Ensemble Al Kindi: Le salon de musique d’Alep

Chant du Monde, £13.99

****

WHILE Syria burns, with Aleppo a focus for murderous intercommunal conflict, it’s worth remembering what the city has long been known for: a refined musical tradition that has continued unbroken for centuries. This fascinating double CD owes its existence to the indefatigable work of a French guitarist, Julien Weiss, who fell in love with the classical Arab oud 35 years ago, settled in Aleppo, and went native to the point of changing his name to Jalal Eddine. His previous CDs with the Al Kindi ensemble have established him as Syria’s leading musical archaeologist, and this one powerfully reinforces the message. With two singers, and players on the oud, spike fiddle, nay flute, percussion, and Weiss’s own qanun zither, the group is ideally suited to delivering the music which would have been used to serenade the Aleppan nobility two centuries ago.
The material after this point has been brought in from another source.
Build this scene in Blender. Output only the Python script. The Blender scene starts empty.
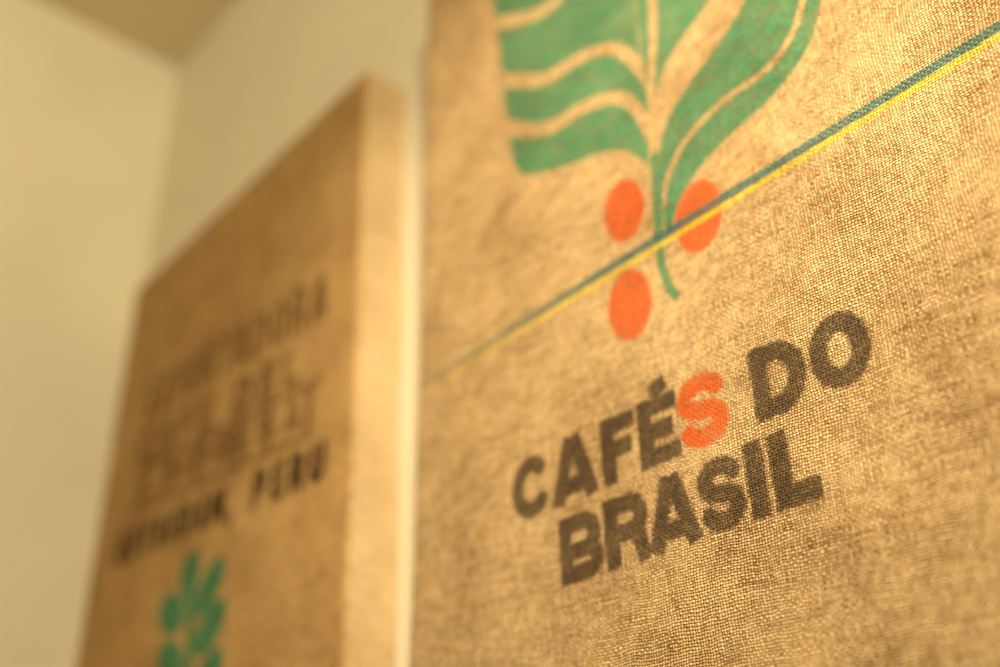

The idea of a “music room” is central to what this tradition is all about: this would have been a vaulted open space where tea and spices would be served while the musicians played and sang long into the night, in an atmosphere of meditative calm broken by occasional cries of “Allah, Ya Salam” as particularly impressive instrumental or vocal feats were performed, with “tarab” – the Arabian term for ecstasy – being the goal. The beauty of these recordings is that they are scrupulously faithful to performing tradition, following the sophisticated forms to which all eastern Arab musicians were expected to master. These go by the collective name “wasla”, with each wasla consisting of a suite of pieces, some vocal, some instrumental, some improvised, some pre-composed, in modes with infinitely finer gradations of pitch than those of the European scale.